本来の要望として、作業および結果をよいものにしたい、ということがあるとして、そのために何がじゃまだったのか、あるいは必須だったのか、あるいはそれらは同じものでもあったのか、とか、セオリーのようなマニュアルのようなものはナイとも言えるしアルとも言える。ではアルと言えるならどんなことだろう、ということを思っている。
私は多くをささげているが、それは何のための誰のためのことだろうか。げんかつぎはくだらない、とは思うけどそれが生まれる理由があることはよくわかる、気がする。その理由の方を考えたい。そこにはある程度妥当な理由があるはずだ。
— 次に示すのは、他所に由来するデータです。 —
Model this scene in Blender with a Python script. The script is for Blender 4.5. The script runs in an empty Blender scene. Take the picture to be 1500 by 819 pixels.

多視点を求めているのだろうか。リズムの変化を求めているのか。安心を欲しているけど退屈はやはりイヤなのだろう。私は、壊れていくこと、悪いことをしていくことを前提的に望んでいるように思われる。秩序を設定しそこにコアの要素を一部流し込むことで、壊れていく様子をよりわかりやすいかたちで観察しようとしているようにも思える。ここには、アル場所からすれば何もないとすら言えるような気もするし、何かはアル、と言える気もする。作業を進めていると、「それもよこせ、それもよこせ」と言われている気になる。まだ足りないのか? と思い、まだ差し出さなければならないのか、誰のために、なぜ、と思ってしまう。それさえすればいいのか、うだうだあてもなく身を保っている。目をつぶって飛んじゃえばいい、といった忠告を心から拒絶する。結果的に致命的に失うだろうか。私は失うことにいまだに馴れない。納得のできる理由があるはずだ。アドヴァイスはいらない。助けがほしい。よく生きるとは、より想像をして生きる、ということに似ているだろうか。とても大事なものを、理由もわからずに渡せるものだろうか。かたちやしるしを残すことで次を見定めやすくなることはあるだろうが、そのためにおこなっているのではなく、やはり納得のいく何かのためにおこなっている。そこには通行証なり入場料なりのようなものとして「それをよこせ」と言ってくる入り口があるのだろうか。